[PROMPT] Each line from the start of the data below through the one containing "hc = cd.build('hang_card', tw);" must be reproduced exactly.

[STORED DATA]
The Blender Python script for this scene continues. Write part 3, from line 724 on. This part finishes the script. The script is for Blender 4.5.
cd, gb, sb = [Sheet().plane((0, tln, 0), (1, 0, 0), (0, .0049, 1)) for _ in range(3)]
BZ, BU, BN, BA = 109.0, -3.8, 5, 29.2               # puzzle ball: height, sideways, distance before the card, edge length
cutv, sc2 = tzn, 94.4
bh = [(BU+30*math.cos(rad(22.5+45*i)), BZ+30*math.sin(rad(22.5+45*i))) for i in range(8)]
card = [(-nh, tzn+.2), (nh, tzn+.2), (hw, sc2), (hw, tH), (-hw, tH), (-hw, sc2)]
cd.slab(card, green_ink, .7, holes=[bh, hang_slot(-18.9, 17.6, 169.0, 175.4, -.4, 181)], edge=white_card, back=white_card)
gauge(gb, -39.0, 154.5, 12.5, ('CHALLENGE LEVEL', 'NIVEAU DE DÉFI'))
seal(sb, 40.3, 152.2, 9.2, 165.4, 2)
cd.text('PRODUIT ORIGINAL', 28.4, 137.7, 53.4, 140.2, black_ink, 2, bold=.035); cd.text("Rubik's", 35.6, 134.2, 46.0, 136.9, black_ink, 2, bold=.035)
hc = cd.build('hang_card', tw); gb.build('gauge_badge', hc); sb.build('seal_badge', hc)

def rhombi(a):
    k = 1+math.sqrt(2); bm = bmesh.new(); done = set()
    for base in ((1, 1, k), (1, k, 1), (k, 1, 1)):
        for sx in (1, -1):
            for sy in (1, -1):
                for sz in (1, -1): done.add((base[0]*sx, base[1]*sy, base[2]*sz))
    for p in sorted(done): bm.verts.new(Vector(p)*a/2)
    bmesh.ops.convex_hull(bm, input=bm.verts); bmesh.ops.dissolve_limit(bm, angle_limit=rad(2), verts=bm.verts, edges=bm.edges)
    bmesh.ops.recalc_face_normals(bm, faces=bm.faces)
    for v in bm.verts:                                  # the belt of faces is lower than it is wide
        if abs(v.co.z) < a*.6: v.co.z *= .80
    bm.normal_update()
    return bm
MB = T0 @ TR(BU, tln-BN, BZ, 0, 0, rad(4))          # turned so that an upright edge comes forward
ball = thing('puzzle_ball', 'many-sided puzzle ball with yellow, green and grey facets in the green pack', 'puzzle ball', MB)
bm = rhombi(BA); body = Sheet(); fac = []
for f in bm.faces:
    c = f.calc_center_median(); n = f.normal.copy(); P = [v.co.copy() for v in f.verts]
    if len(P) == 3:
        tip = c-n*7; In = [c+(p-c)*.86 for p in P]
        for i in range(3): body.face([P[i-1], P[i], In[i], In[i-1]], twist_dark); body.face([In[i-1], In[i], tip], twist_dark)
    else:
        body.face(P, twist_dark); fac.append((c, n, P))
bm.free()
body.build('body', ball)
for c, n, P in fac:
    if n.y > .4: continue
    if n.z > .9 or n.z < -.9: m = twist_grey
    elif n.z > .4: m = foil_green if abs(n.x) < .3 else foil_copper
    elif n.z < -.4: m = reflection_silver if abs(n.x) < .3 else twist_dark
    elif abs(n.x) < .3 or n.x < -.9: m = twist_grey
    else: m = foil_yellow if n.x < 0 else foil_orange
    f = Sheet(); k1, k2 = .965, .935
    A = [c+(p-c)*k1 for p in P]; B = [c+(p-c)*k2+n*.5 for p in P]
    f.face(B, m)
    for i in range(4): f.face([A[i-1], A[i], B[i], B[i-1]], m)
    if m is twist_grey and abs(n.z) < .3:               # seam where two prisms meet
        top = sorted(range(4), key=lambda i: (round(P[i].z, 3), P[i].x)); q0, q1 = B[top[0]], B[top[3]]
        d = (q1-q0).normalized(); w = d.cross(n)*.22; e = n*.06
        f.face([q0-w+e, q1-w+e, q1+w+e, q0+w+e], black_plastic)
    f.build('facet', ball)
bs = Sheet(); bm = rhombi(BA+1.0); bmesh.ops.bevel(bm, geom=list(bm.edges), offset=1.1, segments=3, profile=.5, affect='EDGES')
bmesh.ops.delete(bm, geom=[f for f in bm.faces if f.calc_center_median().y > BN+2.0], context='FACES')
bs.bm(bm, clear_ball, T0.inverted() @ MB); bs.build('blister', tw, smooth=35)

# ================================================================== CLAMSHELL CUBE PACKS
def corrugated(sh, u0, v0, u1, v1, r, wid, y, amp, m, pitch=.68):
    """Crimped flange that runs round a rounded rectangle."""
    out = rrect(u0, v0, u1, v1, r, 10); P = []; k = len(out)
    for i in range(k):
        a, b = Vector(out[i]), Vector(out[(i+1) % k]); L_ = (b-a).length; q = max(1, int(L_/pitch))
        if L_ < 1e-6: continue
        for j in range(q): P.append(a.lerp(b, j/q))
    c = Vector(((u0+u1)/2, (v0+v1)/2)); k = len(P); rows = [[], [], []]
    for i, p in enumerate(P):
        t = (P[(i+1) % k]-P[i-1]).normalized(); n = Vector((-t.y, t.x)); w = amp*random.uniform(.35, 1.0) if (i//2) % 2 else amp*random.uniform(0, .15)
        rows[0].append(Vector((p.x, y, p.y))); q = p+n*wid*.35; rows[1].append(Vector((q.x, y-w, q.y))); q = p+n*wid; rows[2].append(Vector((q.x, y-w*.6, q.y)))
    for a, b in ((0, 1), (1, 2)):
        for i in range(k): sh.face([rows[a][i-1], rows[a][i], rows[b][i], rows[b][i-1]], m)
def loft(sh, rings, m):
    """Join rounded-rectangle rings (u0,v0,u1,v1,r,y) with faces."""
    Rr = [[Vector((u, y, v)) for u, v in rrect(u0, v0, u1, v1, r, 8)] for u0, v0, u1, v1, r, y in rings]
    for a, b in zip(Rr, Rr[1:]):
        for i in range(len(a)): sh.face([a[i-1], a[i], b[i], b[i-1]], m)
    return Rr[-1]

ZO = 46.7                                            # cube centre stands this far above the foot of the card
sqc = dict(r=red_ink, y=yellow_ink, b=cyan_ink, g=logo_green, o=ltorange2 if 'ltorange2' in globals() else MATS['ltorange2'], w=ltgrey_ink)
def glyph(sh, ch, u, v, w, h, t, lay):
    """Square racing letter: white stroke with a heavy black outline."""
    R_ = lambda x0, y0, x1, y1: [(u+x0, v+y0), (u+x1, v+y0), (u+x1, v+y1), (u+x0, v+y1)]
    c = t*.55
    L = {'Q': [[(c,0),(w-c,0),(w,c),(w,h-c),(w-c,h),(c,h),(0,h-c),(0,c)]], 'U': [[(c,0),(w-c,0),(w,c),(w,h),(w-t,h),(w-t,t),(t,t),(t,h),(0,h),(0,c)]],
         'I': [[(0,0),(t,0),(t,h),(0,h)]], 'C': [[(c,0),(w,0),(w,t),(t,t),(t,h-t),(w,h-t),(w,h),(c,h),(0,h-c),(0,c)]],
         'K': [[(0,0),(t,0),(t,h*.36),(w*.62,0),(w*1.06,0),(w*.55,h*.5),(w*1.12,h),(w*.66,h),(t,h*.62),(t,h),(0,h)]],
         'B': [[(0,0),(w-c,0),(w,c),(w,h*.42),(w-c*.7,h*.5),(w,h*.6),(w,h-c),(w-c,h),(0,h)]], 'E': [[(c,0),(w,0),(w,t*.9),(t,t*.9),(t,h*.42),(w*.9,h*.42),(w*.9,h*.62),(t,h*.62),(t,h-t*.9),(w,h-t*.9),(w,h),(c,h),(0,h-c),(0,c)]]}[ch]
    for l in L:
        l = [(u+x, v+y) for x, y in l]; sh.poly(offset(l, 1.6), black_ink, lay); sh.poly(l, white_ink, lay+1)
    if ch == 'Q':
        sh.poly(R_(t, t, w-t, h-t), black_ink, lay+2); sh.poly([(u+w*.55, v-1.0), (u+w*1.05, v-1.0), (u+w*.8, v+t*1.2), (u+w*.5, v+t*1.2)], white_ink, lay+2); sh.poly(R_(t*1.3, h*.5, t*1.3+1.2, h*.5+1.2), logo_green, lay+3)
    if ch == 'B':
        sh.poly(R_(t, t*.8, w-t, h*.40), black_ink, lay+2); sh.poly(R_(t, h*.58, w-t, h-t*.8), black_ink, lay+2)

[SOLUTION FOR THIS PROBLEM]
The Blender Python script for this scene continues. Write part 3, from line 724 on. This part finishes the script. The script is for Blender 4.5.
cd, gb, sb = [Sheet().plane((0, tln, 0), (1, 0, 0), (0, .0049, 1)) for _ in range(3)]
BZ, BU, BN, BA = 109.0, -3.8, 5, 29.2               # puzzle ball: height, sideways, distance before the card, edge length
cutv, sc2 = tzn, 94.4
bh = [(BU+30*math.cos(rad(22.5+45*i)), BZ+30*math.sin(rad(22.5+45*i))) for i in range(8)]
card = [(-nh, tzn+.2), (nh, tzn+.2), (hw, sc2), (hw, tH), (-hw, tH), (-hw, sc2)]
cd.slab(card, green_ink, .7, holes=[bh, hang_slot(-18.9, 17.6, 169.0, 175.4, -.4, 181)], edge=white_card, back=white_card)
gauge(gb, -39.0, 154.5, 12.5, ('CHALLENGE LEVEL', 'NIVEAU DE DÉFI'))
seal(sb, 40.3, 152.2, 9.2, 165.4, 2)
cd.text('PRODUIT ORIGINAL', 28.4, 137.7, 53.4, 140.2, black_ink, 2, bold=.035); cd.text("Rubik's", 35.6, 134.2, 46.0, 136.9, black_ink, 2, bold=.035)
hc = cd.build('hang_card', tw); gb.build('gauge_badge', hc); sb.build('seal_badge', hc)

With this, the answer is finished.